====== The records ======

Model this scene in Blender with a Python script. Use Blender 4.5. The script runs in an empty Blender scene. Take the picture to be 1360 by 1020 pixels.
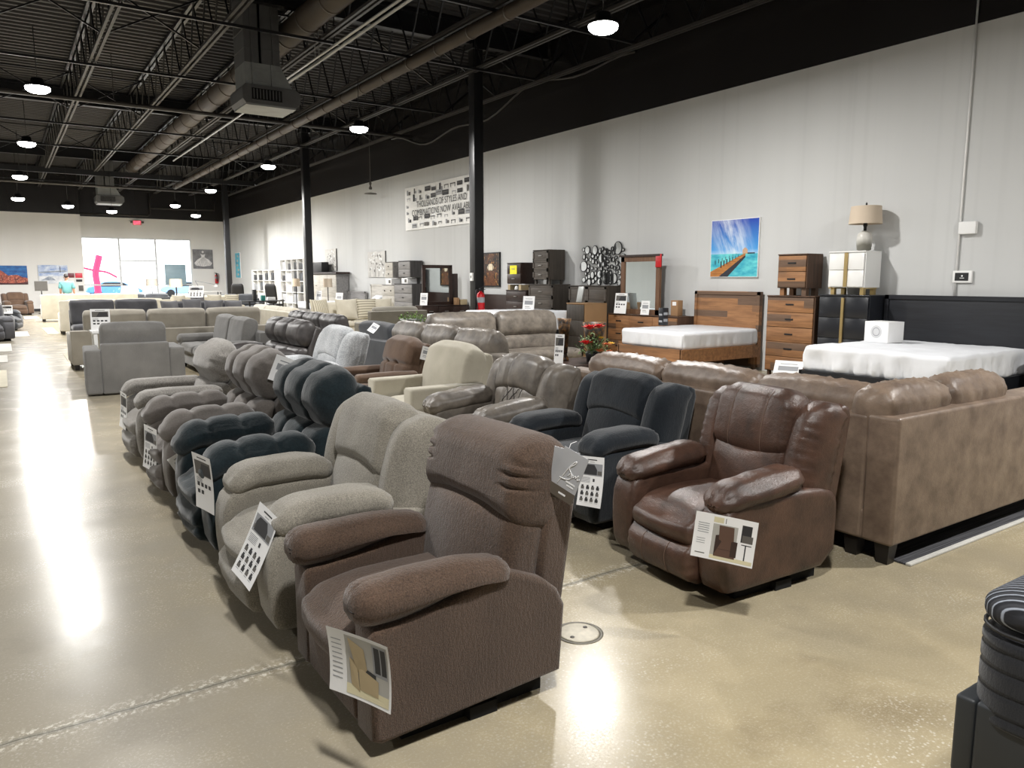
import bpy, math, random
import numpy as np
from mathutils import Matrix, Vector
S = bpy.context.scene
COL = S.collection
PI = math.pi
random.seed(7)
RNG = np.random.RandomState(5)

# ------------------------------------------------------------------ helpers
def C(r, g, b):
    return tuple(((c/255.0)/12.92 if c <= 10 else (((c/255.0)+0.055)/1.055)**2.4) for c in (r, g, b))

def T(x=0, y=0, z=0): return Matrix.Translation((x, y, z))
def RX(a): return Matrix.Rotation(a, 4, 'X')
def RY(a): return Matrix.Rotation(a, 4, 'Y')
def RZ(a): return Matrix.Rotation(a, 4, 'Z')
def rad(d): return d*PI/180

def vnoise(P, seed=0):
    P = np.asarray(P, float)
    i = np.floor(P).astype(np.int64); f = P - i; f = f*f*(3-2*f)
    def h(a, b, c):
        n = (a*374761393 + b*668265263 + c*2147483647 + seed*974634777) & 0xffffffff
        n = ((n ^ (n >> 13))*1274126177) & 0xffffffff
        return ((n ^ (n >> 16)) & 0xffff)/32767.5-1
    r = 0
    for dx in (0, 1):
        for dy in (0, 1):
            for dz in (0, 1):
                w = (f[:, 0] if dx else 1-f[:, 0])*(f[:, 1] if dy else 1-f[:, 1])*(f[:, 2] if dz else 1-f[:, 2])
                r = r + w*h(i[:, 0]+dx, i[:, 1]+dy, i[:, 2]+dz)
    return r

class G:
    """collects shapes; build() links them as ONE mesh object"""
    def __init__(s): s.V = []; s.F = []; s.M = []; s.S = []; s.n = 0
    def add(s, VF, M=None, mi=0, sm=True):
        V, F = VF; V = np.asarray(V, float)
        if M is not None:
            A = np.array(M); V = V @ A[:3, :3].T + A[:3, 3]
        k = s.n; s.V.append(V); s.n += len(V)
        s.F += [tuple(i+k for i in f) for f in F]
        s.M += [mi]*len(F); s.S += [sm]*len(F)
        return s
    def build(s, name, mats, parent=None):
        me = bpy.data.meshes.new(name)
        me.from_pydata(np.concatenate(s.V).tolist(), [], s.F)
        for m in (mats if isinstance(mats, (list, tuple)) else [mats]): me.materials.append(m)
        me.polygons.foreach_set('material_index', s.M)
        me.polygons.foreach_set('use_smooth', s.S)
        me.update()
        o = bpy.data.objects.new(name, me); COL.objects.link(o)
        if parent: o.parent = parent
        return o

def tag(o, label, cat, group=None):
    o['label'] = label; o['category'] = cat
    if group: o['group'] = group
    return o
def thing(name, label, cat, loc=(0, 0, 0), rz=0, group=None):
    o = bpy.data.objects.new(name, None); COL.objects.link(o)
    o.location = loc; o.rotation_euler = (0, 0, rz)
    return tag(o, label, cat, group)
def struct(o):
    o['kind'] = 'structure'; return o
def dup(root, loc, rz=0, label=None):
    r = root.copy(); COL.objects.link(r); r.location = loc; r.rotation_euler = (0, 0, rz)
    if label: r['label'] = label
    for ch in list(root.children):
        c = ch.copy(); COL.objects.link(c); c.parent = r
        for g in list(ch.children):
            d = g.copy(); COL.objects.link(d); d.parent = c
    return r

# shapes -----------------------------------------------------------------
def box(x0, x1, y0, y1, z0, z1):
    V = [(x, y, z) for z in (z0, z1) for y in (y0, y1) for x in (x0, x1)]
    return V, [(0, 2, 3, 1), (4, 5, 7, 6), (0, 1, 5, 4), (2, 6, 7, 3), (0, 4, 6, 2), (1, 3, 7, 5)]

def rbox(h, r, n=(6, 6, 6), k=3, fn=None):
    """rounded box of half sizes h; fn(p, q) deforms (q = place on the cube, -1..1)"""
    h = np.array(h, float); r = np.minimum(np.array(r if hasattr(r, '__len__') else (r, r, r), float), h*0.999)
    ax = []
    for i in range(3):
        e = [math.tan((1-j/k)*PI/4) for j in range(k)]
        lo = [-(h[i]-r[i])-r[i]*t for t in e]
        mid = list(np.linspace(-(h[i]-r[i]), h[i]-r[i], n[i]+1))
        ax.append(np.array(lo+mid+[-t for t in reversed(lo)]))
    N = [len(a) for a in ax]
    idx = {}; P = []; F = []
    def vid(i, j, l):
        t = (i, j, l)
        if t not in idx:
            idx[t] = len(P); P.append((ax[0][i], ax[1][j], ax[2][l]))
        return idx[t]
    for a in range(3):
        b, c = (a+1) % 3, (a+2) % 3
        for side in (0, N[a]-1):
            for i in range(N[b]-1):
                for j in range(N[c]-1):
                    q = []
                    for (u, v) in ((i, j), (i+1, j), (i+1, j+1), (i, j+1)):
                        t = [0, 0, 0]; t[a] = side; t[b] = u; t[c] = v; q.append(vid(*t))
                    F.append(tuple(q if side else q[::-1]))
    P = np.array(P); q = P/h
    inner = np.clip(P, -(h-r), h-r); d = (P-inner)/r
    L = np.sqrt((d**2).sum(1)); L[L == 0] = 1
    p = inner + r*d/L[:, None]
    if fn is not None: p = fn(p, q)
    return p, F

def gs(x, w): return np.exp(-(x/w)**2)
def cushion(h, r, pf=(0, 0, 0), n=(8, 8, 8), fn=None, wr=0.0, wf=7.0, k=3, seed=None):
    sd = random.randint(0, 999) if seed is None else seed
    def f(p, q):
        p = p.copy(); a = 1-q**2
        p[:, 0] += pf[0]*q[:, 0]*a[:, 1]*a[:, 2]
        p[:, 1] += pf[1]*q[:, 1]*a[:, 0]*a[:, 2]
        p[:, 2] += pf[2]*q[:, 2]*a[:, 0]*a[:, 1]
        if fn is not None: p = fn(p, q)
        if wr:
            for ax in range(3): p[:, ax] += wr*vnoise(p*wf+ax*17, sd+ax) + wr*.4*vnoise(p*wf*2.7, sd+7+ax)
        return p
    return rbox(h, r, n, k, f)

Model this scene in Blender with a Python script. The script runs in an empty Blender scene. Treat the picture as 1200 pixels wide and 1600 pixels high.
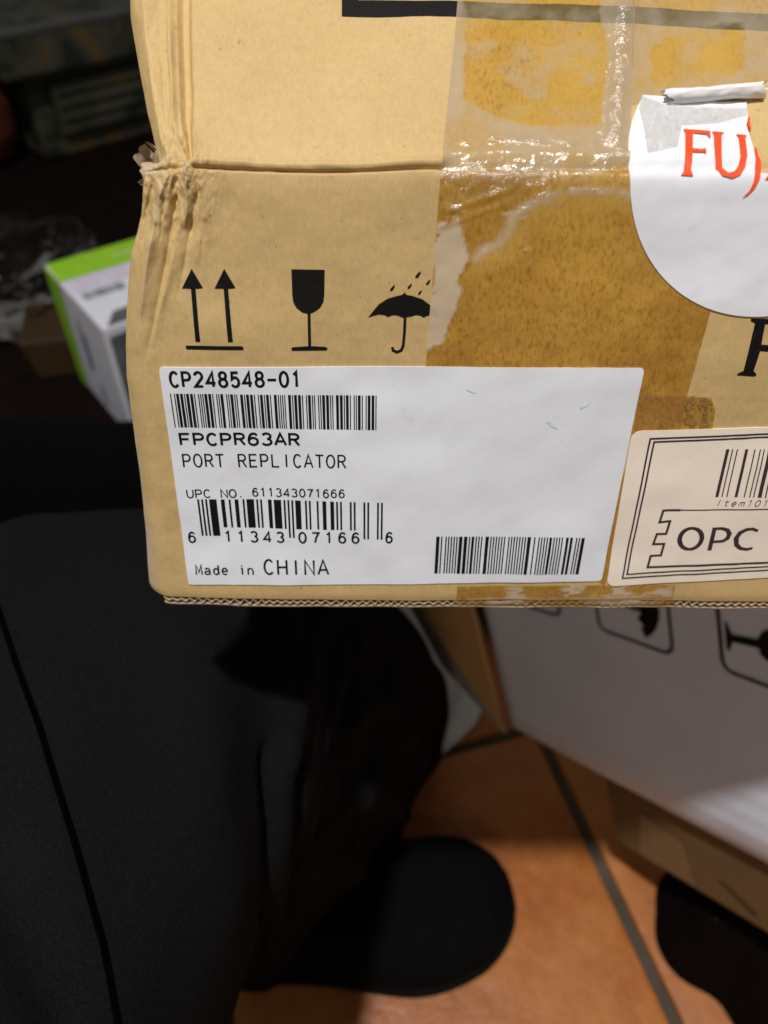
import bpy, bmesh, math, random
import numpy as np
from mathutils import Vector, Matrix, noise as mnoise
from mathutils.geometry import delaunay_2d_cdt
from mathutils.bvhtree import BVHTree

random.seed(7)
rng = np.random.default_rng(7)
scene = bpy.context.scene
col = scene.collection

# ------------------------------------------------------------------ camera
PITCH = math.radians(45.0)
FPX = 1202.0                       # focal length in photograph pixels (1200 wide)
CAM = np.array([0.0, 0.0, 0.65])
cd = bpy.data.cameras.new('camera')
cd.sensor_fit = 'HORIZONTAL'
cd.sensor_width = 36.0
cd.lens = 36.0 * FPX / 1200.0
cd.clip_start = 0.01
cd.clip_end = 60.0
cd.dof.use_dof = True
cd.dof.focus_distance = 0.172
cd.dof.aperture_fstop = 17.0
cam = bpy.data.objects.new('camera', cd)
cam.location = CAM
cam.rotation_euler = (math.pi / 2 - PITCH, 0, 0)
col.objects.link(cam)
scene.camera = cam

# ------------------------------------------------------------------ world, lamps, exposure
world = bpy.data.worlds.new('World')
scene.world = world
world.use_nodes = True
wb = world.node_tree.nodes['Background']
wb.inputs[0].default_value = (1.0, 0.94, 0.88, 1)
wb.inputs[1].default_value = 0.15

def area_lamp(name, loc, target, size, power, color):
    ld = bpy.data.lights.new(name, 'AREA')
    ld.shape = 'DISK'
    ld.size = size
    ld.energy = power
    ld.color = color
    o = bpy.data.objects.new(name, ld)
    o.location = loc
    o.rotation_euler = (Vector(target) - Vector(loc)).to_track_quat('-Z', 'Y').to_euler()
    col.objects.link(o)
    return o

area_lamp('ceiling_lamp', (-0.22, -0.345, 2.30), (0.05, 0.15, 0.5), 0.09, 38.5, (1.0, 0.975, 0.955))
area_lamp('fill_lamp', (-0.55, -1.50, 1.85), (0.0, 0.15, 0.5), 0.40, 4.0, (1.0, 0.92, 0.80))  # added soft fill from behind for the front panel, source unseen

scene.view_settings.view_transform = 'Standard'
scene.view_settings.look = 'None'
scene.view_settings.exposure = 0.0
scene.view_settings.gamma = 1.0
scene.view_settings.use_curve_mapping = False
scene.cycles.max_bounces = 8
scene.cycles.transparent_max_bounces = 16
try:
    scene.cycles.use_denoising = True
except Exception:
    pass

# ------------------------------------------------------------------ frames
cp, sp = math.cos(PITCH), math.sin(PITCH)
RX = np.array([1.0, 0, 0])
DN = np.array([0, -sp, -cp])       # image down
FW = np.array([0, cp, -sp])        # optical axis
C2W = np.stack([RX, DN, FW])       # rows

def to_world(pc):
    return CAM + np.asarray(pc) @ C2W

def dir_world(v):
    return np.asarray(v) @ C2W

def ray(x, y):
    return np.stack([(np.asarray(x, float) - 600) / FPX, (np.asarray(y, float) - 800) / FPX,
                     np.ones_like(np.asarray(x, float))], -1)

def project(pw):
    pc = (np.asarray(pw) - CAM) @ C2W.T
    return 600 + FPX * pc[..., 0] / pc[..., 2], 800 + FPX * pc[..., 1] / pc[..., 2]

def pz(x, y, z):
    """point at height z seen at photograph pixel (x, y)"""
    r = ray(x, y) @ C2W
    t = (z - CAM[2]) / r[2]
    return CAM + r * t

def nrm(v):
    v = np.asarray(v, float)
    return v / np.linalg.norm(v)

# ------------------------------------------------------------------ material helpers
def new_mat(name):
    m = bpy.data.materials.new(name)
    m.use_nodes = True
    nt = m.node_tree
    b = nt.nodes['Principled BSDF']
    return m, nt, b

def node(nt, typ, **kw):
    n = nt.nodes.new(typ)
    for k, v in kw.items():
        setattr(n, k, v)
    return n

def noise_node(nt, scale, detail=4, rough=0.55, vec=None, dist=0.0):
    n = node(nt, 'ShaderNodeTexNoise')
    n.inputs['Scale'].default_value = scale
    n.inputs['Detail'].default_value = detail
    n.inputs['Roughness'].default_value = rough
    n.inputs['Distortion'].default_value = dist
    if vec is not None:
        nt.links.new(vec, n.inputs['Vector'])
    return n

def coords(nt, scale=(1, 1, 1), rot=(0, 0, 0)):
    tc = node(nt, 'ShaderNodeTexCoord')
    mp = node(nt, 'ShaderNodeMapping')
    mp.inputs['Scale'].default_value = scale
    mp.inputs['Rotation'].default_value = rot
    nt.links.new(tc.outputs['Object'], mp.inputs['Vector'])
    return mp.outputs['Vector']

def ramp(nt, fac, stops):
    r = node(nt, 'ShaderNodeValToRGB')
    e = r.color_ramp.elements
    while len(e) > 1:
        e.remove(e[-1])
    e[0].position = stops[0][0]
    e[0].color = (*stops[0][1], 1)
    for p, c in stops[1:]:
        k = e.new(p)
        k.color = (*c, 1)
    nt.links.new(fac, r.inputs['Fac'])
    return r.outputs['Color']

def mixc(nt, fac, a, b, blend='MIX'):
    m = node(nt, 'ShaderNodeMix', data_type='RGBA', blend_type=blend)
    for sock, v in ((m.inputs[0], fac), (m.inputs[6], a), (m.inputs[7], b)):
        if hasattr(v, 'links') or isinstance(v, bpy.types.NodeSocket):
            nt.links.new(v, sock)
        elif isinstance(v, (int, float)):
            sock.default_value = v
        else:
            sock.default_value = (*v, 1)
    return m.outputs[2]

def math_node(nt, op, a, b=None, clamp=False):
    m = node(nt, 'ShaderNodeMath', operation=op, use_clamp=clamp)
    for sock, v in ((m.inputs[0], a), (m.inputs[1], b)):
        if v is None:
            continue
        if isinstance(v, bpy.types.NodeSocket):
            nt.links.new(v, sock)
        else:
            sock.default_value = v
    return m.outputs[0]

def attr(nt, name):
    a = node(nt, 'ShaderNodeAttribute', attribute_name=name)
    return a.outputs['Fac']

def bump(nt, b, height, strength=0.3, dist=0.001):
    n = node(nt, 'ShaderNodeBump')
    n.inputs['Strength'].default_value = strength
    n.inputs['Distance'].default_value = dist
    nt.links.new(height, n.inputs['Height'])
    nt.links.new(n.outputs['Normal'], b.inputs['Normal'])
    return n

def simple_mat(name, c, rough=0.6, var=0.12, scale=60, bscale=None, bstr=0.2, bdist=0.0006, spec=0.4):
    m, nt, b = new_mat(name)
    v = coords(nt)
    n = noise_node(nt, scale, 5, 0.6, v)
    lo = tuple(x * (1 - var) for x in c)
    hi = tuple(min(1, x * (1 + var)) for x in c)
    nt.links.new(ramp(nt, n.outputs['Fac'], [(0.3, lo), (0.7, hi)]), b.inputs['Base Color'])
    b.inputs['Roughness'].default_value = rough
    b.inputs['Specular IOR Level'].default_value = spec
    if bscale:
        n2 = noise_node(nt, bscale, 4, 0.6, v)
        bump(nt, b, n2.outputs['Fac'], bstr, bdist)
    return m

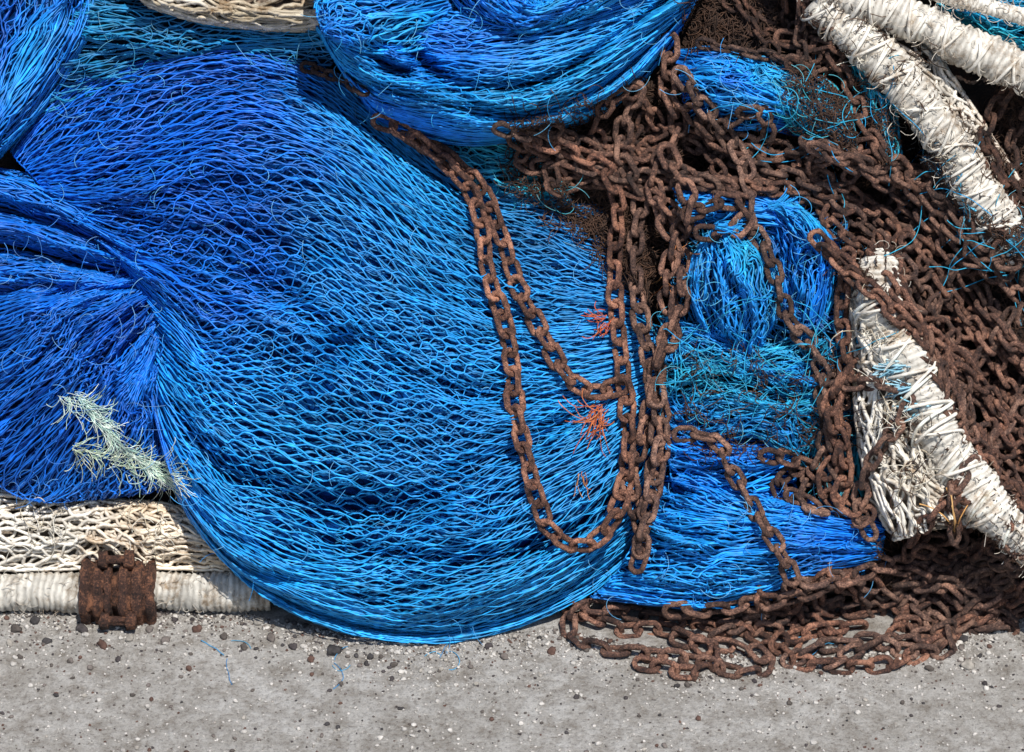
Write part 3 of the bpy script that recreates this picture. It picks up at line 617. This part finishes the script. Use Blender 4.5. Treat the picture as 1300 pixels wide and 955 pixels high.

======

Task to carry out
Begin with the line where "Model this scene in Blender with a Python script. The" appears and end with the line where "scene.camera = cam" appears. Copy only that stretch, exactly, with no pictures.

Expected output
Model this scene in Blender with a Python script. The script runs in an empty Blender scene. Treat the picture as 1200 pixels wide and 1600 pixels high.
import bpy, bmesh, math, random
import numpy as np
from mathutils import Vector, Matrix, noise as mnoise
from mathutils.geometry import delaunay_2d_cdt
from mathutils.bvhtree import BVHTree

random.seed(7)
rng = np.random.default_rng(7)
scene = bpy.context.scene
col = scene.collection

# ------------------------------------------------------------------ camera
PITCH = math.radians(45.0)
FPX = 1202.0                       # focal length in photograph pixels (1200 wide)
CAM = np.array([0.0, 0.0, 0.65])
cd = bpy.data.cameras.new('camera')
cd.sensor_fit = 'HORIZONTAL'
cd.sensor_width = 36.0
cd.lens = 36.0 * FPX / 1200.0
cd.clip_start = 0.01
cd.clip_end = 60.0
cd.dof.use_dof = True
cd.dof.focus_distance = 0.172
cd.dof.aperture_fstop = 17.0
cam = bpy.data.objects.new('camera', cd)
cam.location = CAM
cam.rotation_euler = (math.pi / 2 - PITCH, 0, 0)
col.objects.link(cam)
scene.camera = cam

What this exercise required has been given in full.